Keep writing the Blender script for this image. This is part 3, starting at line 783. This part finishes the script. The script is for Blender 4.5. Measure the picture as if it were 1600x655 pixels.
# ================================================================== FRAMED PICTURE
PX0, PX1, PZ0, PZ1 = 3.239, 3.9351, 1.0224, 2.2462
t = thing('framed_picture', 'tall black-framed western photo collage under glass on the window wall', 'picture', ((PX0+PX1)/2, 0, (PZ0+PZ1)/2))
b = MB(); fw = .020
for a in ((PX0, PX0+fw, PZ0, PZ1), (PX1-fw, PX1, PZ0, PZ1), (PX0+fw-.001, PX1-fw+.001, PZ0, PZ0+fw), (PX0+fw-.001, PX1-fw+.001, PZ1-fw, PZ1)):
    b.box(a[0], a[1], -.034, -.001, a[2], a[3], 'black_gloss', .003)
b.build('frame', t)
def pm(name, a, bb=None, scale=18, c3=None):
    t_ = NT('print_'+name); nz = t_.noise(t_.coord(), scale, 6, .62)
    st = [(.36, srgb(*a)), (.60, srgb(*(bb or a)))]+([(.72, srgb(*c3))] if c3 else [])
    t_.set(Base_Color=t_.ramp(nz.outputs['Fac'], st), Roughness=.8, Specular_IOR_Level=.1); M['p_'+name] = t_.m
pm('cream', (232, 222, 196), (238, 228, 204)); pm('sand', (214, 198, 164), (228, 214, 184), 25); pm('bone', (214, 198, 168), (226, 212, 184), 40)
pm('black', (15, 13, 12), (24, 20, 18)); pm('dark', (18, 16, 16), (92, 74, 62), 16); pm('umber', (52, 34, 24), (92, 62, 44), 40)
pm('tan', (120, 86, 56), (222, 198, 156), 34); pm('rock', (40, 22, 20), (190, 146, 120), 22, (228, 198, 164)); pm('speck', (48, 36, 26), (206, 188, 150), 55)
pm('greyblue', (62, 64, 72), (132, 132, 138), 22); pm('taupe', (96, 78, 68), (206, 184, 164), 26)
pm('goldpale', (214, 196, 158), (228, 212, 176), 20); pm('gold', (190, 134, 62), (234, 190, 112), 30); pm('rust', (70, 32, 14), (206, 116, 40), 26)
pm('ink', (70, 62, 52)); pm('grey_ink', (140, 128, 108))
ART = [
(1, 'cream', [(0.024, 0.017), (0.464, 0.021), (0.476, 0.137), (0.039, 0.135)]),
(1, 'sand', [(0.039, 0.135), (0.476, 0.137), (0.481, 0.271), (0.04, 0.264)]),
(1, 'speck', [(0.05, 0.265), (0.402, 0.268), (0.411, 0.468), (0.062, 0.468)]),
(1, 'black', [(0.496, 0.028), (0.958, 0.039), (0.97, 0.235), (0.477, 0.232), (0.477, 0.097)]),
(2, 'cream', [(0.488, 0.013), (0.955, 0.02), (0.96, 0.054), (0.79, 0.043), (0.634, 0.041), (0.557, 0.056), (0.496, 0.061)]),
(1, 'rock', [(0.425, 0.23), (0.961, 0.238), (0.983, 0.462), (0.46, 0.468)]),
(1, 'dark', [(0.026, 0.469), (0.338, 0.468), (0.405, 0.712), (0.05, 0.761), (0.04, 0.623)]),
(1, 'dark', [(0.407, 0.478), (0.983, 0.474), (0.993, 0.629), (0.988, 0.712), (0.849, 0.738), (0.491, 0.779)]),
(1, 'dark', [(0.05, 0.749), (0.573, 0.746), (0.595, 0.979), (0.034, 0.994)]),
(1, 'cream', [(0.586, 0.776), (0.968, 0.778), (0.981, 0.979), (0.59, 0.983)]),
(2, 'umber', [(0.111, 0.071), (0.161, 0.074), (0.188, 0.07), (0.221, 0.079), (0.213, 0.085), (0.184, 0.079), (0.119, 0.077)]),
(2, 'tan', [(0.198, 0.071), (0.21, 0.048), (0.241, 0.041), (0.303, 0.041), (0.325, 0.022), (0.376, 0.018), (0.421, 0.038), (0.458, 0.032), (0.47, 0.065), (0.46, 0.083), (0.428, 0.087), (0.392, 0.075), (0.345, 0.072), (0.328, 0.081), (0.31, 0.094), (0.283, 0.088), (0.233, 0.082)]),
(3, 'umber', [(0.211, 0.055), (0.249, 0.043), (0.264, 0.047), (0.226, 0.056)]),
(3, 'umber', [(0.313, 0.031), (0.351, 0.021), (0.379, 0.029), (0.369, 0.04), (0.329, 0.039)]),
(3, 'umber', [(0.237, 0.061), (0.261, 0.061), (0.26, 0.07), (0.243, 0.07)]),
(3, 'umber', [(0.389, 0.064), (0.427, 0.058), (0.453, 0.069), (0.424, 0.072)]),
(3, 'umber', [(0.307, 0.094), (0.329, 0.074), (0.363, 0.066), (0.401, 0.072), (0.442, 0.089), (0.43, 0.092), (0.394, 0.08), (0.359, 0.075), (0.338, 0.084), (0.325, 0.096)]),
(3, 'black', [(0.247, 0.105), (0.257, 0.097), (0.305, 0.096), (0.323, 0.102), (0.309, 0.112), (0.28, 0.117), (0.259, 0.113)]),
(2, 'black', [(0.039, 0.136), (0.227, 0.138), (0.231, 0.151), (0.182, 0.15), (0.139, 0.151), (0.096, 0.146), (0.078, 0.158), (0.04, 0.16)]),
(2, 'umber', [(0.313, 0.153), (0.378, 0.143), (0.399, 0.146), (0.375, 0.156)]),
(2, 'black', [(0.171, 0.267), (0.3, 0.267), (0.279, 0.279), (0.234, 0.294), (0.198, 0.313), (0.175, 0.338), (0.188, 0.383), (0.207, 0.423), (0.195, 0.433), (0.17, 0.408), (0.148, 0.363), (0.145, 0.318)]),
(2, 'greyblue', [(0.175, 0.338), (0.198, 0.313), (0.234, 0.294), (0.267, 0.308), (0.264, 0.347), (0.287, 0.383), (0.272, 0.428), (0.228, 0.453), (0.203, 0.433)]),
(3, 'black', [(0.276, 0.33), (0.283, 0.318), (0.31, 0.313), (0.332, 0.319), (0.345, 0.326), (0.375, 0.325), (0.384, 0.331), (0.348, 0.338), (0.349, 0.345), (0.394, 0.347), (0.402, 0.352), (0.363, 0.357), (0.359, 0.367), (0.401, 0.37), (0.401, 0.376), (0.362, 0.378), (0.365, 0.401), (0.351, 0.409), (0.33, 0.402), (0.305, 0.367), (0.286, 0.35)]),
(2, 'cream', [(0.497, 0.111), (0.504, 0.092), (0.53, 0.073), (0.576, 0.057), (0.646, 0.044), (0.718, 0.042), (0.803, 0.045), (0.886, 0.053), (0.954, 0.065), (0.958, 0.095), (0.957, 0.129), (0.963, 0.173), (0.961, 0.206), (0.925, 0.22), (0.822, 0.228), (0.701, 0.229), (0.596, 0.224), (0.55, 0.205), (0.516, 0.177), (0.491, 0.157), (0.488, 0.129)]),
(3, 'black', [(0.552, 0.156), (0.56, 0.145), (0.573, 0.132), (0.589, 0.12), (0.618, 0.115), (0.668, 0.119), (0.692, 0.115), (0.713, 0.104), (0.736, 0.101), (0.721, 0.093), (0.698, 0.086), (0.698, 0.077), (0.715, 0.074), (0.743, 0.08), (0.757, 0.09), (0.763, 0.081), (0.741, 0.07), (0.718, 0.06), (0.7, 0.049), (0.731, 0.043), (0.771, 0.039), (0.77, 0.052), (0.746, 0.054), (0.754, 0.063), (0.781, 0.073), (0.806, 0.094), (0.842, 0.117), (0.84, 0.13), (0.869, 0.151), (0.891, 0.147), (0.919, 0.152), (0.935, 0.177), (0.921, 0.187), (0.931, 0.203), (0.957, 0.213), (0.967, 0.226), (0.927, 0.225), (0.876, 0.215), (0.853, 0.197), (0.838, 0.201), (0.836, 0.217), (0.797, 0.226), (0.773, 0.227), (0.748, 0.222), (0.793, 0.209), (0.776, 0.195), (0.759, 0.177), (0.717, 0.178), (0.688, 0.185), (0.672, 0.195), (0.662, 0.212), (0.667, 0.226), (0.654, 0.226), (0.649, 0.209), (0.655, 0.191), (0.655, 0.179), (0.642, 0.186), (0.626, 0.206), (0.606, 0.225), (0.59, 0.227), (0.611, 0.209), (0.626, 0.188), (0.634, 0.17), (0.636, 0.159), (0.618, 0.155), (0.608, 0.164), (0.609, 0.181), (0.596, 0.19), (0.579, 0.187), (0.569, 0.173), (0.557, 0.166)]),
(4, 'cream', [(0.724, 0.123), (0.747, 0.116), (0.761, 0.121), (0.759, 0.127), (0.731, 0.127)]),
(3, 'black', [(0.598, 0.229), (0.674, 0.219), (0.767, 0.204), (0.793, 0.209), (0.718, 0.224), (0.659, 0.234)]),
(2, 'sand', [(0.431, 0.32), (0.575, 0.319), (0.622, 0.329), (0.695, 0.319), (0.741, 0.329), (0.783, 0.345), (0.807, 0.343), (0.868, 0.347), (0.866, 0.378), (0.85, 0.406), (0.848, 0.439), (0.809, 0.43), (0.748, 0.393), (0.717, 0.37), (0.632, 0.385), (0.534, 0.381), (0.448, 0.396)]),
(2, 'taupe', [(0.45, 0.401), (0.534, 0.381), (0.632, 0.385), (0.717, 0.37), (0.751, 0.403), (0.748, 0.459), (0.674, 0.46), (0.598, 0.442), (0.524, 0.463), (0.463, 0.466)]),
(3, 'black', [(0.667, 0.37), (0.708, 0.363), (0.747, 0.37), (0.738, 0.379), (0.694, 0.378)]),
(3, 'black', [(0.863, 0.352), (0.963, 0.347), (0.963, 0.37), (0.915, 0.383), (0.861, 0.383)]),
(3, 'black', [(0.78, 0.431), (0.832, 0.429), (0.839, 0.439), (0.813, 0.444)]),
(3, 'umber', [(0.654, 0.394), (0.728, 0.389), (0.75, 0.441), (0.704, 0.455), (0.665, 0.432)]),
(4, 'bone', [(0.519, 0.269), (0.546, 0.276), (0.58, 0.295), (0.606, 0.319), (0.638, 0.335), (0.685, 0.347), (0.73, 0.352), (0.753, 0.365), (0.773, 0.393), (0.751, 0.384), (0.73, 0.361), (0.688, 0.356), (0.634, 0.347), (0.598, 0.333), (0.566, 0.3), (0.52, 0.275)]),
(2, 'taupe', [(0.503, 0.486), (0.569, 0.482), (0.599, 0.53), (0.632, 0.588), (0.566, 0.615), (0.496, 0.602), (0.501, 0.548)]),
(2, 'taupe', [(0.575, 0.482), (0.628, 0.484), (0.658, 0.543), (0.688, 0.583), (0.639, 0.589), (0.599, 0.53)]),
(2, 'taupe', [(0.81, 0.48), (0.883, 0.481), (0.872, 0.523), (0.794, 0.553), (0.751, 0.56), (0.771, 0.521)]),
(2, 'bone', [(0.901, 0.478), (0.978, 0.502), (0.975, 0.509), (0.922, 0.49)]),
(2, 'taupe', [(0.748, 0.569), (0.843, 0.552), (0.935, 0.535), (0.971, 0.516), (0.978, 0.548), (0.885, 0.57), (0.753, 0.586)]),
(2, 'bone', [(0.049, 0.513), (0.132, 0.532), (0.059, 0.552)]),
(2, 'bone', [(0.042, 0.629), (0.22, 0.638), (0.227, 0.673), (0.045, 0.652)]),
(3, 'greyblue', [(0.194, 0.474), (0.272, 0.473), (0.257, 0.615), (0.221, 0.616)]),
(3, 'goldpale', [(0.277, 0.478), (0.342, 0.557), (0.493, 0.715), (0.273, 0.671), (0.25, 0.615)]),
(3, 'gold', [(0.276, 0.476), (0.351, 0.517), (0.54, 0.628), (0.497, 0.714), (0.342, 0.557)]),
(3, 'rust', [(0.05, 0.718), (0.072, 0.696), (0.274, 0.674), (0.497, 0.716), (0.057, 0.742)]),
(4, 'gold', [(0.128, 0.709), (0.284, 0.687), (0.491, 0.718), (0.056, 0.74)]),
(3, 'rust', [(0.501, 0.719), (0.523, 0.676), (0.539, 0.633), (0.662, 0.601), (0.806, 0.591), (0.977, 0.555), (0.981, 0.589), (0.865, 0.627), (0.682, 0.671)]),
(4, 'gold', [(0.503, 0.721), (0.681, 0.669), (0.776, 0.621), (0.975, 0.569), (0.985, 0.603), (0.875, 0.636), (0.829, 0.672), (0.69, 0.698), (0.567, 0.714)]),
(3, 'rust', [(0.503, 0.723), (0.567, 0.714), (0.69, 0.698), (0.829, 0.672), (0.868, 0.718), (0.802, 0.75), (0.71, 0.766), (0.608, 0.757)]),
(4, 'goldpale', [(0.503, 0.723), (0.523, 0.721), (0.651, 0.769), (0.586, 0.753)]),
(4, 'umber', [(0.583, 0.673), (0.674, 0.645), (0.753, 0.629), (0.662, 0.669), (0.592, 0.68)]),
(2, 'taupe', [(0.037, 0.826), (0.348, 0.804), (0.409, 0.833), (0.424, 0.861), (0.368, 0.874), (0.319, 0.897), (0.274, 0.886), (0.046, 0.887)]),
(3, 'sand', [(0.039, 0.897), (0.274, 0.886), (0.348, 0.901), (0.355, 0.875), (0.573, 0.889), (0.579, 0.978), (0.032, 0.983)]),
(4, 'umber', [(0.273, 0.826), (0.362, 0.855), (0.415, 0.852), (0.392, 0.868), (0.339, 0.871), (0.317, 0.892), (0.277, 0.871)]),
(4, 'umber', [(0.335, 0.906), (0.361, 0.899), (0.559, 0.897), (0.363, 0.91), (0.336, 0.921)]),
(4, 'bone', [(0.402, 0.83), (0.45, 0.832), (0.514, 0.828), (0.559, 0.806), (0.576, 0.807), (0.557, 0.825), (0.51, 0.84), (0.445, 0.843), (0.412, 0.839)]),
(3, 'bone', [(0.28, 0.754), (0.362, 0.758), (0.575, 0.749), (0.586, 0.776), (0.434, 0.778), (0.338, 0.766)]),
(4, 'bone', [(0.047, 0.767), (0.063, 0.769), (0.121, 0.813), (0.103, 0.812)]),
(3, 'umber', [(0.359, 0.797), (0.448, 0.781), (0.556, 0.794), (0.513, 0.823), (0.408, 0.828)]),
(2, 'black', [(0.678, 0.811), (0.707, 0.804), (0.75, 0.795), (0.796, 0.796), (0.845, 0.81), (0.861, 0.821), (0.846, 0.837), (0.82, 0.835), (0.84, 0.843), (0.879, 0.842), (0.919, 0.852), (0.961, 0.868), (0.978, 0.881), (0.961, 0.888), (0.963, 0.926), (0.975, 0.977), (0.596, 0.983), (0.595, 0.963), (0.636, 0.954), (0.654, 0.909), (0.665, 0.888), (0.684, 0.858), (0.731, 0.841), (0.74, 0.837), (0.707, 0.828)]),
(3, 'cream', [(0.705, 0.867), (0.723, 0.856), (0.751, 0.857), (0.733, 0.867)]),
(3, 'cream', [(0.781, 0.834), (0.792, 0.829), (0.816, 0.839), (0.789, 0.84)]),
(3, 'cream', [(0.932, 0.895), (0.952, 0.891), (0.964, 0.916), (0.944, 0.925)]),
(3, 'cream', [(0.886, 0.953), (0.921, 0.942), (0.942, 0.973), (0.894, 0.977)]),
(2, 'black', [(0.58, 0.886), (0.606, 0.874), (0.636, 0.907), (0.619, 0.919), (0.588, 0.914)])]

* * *

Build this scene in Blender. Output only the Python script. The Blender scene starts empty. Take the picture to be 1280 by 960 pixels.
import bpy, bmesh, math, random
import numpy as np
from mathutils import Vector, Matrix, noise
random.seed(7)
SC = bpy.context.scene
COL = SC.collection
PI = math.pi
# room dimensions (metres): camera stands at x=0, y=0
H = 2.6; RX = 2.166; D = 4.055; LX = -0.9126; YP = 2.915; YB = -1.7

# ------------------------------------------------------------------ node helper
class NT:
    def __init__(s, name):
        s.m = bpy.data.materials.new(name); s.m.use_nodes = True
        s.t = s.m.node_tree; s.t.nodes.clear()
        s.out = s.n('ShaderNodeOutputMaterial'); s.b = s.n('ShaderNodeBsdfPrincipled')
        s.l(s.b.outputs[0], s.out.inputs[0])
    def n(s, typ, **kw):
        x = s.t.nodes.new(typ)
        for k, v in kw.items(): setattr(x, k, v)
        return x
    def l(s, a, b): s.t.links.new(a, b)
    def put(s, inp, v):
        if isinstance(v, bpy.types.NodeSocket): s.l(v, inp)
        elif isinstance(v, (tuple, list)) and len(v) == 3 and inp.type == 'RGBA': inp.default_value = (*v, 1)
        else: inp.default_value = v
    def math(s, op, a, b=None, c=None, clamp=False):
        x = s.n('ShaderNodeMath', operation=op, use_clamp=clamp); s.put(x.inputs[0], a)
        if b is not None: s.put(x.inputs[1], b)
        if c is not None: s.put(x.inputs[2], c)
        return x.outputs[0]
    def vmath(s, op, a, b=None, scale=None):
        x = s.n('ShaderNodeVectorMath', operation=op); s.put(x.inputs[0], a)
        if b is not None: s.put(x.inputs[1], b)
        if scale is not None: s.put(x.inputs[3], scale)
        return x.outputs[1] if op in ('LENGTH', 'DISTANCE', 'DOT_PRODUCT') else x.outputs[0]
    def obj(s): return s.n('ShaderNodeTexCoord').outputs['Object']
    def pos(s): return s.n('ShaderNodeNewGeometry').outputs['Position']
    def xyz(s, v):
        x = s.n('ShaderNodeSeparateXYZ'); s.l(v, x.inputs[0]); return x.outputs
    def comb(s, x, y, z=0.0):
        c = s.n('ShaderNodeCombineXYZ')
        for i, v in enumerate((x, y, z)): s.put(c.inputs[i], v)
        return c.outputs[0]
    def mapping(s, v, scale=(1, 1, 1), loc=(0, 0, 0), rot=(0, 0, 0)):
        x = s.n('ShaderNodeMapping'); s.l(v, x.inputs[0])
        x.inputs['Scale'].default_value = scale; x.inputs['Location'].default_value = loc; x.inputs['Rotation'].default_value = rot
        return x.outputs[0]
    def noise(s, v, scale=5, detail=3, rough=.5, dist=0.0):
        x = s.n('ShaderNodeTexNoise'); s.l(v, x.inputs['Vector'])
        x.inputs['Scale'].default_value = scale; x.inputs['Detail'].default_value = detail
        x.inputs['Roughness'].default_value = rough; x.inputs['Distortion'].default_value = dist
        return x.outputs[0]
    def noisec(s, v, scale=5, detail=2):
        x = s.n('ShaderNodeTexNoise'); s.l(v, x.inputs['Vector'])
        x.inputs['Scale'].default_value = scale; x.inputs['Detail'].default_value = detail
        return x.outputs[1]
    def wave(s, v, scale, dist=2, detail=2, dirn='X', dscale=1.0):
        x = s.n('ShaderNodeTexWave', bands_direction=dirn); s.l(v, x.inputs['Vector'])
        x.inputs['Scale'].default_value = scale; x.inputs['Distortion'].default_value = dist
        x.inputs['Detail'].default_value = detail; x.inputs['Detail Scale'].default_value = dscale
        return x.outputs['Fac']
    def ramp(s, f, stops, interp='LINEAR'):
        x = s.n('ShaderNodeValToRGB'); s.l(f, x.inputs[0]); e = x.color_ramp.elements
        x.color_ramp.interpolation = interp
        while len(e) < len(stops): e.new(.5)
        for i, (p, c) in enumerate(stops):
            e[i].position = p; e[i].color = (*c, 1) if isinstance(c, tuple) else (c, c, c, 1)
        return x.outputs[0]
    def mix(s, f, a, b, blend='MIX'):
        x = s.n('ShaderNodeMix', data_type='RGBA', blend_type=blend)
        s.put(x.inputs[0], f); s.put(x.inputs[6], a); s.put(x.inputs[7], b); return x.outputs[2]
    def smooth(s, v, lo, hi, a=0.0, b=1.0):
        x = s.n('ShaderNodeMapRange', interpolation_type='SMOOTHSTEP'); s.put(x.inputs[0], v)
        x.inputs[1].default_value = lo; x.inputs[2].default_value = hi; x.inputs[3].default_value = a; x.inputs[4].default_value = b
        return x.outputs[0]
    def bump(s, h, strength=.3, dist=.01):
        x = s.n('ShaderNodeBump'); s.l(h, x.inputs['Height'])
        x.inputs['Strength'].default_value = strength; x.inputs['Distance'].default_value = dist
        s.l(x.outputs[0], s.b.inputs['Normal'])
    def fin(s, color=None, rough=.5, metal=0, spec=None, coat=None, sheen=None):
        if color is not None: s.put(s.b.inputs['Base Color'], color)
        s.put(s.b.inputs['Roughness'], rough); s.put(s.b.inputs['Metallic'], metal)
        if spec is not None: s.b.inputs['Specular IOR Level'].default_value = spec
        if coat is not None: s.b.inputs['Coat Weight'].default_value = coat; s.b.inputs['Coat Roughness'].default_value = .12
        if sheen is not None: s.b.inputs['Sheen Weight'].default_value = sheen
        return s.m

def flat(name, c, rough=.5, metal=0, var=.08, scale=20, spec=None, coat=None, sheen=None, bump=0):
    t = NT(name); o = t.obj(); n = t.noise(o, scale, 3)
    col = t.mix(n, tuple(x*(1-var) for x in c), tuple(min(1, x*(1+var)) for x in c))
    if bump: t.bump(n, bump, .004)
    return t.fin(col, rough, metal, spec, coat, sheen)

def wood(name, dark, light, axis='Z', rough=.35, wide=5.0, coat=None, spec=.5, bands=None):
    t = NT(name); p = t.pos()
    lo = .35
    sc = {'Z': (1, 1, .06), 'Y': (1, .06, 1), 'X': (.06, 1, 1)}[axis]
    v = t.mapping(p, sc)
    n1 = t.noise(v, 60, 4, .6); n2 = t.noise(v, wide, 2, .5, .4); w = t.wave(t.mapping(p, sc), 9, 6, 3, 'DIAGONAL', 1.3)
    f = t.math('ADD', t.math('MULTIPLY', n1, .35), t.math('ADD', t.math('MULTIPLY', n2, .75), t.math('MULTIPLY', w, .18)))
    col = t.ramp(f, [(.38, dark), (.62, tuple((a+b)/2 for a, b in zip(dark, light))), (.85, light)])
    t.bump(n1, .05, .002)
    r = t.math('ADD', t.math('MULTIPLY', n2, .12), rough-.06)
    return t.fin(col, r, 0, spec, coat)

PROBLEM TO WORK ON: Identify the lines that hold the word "scene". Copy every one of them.

EXERCISE SOLUTION:
Build this scene in Blender. Output only the Python script. The Blender scene starts empty. Take the picture to be 1280 by 960 pixels.
SC = bpy.context.scene